Em Cambridge, na Inglaterra, foi utilizado um sistema desses, com uma antena fixa na direção leste-oeste e uma segunda antena móvel na direção sul-norte. A resolução do sistema era de aproximadamente 2 graus, em um comprimento de onda de 8 metros.

Na Austrália os progressos desenvolveram-se em outra direção. Em 1951 foi construída em Potts Hill, Sidney, uma rede direcional, em disposição linear, de antenas parabólicas. Com a combinação dessas antenas foi obtido o efeito de uma antena de 1000 comprimentos de onda, e que permitiu uma resolução de 1/20 de grau no comprimento de onda de 20 centímetros. Isto permitiu que pela primeira vez fossem localizadas pequenas regiões solares produtoras de intensa radiação. A primeira rede de antenas era na direção leste-oeste; depois foi construída uma segunda rede, na direção norte-sul, com o que se obteve resoluções de 1/15 de grau. Atualmente, a grande maioria dos radiotelescópios existentes utiliza-se das técnicas de Cambridge e da Austrália.

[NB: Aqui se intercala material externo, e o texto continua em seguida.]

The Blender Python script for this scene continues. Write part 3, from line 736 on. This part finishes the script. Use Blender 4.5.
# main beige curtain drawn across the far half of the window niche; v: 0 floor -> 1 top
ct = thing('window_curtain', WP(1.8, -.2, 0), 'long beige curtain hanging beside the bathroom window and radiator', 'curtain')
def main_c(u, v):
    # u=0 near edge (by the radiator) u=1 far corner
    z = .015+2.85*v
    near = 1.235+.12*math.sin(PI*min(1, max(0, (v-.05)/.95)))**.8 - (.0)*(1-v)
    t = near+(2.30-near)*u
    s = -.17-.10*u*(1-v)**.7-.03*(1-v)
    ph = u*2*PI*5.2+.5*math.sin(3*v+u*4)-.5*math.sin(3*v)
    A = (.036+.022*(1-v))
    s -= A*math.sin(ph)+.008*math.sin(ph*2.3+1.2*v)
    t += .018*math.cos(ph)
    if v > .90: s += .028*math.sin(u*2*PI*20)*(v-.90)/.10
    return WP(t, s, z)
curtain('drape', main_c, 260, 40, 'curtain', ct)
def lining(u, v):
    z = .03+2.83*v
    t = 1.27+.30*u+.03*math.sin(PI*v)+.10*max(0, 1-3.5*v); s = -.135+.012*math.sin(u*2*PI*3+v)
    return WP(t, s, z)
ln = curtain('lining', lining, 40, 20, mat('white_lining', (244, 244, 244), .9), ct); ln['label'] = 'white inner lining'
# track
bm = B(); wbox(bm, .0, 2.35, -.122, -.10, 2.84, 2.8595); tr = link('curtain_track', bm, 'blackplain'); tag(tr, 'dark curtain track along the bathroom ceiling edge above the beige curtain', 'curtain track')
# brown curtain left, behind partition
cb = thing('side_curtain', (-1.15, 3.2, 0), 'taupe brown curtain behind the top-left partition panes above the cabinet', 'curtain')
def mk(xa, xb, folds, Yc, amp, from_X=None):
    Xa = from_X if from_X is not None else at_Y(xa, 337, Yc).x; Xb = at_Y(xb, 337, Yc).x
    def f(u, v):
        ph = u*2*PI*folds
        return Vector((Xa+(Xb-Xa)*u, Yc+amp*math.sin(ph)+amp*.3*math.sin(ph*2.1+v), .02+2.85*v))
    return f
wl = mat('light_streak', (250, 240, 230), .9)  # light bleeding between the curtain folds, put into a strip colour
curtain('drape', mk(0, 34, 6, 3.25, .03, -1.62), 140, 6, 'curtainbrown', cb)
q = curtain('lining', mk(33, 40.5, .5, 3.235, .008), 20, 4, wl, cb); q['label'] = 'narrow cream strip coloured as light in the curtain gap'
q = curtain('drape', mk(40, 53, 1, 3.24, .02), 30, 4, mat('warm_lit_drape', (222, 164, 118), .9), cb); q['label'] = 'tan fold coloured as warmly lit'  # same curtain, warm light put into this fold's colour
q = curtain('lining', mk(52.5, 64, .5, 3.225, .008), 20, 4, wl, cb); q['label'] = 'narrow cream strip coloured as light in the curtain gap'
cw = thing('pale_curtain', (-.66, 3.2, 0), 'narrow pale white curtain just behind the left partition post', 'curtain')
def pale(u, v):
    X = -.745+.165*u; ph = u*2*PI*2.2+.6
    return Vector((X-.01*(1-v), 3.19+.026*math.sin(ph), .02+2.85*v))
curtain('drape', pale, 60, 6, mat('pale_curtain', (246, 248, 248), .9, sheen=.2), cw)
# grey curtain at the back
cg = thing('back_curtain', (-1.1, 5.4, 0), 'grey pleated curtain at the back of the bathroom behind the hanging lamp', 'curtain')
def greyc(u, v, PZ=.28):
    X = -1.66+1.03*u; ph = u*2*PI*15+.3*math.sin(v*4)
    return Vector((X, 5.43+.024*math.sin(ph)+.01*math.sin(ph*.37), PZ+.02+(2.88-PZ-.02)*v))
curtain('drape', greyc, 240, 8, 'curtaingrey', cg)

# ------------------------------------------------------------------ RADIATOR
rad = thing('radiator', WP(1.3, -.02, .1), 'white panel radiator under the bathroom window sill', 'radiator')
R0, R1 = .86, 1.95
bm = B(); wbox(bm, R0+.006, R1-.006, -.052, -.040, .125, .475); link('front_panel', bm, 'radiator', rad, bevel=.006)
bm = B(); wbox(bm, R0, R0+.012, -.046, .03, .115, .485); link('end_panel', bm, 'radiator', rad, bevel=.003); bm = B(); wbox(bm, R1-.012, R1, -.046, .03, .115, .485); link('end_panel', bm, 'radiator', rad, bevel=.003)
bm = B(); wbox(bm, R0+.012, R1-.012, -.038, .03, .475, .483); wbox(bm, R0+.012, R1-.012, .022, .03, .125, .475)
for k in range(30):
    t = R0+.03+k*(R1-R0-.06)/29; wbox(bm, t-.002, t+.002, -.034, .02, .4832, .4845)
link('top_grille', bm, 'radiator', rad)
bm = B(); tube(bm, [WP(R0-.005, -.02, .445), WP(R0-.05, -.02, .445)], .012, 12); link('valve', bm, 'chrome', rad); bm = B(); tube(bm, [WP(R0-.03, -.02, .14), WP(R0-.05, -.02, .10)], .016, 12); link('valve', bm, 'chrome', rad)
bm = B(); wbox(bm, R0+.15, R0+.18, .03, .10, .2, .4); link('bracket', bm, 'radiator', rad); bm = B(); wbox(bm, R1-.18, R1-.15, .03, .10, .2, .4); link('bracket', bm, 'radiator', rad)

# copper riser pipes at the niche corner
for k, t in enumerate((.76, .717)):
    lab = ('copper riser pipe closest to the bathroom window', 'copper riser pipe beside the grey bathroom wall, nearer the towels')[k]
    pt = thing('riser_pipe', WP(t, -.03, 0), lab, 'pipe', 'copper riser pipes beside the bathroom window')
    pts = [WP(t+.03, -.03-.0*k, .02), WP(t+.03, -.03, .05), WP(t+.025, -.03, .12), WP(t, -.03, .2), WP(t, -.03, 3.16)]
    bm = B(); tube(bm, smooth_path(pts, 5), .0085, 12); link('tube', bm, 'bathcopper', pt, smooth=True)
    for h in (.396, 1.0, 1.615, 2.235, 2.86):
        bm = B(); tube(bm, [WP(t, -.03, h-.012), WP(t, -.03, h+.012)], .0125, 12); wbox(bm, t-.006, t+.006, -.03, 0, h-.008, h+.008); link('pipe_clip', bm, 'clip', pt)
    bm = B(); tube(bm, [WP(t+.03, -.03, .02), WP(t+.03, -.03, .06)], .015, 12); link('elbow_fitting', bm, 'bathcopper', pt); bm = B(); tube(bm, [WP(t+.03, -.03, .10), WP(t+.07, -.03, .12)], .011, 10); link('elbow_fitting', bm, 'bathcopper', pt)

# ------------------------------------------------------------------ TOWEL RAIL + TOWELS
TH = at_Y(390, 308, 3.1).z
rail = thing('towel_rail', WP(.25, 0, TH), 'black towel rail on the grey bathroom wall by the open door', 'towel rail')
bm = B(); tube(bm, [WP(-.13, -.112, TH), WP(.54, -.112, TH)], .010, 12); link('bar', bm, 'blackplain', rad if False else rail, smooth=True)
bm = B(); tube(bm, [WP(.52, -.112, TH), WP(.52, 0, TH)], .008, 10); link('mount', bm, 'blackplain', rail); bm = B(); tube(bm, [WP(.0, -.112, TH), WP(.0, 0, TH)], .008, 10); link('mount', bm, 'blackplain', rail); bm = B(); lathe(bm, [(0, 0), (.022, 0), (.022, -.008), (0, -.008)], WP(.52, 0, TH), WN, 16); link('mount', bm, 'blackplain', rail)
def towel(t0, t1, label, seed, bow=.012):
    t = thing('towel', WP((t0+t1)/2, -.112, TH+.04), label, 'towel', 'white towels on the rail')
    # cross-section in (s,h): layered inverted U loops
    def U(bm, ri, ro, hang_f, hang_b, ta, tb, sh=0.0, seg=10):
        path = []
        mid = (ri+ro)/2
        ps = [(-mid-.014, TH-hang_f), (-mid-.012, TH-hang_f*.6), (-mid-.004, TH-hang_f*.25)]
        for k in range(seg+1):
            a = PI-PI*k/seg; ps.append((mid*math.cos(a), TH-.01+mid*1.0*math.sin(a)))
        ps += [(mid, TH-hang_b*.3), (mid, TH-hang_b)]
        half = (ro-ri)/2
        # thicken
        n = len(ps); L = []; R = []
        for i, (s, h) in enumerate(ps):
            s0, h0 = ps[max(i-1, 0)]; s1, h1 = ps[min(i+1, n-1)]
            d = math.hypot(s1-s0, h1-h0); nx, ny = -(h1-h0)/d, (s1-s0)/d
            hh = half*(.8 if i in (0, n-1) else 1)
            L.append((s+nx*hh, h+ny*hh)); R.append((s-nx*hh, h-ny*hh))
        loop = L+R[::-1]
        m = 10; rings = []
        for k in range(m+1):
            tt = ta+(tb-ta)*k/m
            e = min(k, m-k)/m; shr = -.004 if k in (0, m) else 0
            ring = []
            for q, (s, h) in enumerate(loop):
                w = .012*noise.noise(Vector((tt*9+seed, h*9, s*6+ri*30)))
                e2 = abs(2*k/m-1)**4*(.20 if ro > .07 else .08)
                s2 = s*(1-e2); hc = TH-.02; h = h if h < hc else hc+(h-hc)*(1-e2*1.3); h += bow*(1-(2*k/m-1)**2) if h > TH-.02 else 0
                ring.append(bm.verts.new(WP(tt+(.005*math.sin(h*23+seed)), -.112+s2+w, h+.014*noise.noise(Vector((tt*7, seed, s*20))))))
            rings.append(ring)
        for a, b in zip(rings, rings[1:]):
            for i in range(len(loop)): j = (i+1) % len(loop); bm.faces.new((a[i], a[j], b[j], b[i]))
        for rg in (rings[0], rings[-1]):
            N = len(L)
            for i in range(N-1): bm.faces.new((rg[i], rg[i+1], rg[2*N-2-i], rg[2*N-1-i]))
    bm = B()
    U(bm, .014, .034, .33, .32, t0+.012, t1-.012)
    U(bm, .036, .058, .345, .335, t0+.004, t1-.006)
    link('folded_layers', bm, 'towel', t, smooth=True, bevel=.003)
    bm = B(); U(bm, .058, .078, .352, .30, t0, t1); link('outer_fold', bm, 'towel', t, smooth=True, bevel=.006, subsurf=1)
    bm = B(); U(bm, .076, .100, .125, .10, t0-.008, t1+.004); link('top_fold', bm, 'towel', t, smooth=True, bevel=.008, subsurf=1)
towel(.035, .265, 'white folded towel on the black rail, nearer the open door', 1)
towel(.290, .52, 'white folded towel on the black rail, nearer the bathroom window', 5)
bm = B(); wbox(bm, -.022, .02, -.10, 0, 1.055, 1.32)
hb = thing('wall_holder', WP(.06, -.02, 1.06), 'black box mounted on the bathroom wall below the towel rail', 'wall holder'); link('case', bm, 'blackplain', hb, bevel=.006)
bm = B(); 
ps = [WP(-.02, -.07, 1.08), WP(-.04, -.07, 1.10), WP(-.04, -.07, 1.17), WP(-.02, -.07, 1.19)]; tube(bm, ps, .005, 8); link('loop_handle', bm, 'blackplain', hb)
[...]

Com os radiotelescópios, foi possível observar a presença de hidrogênio frio, que emite na banda de 21 centímetros, e não pode ser detectada com telescópios óticos. Também foi possível, com o auxílio dos radiotelescópios, construir um mapa de nossa galáxia e conhecer exatamente sua estrutura. Outras descobertas, como a presença de nuvens de pó estelar, originadas em outras estrelas e planetas associados, trazem novas informações à indagação constante da humanidade: de onde viemos e para onde vamos?

As dimensões dos radiotelescópios aumentaram muito nos últimos anos. Sua resolução já alcança um segundo de grau e espera-se que, em breve, aumentando ainda mais seu poder de resolução, seja possível descobrir a exata origem dos quasares — corpos siderais que emitem sinais radioelétricos com grande regularidade. Um dos resultados paralelos de radioastronomia, na parte que concerne às antenas e aos receptores, foi a questão dos satélites e da recepção dos sinais emitidos pelos mesmos. A radioastronomia contribuiu com a produção de novas técnicas de antenas e receptores de grande sensibilidade nas faixas de 3 e 4 GHz.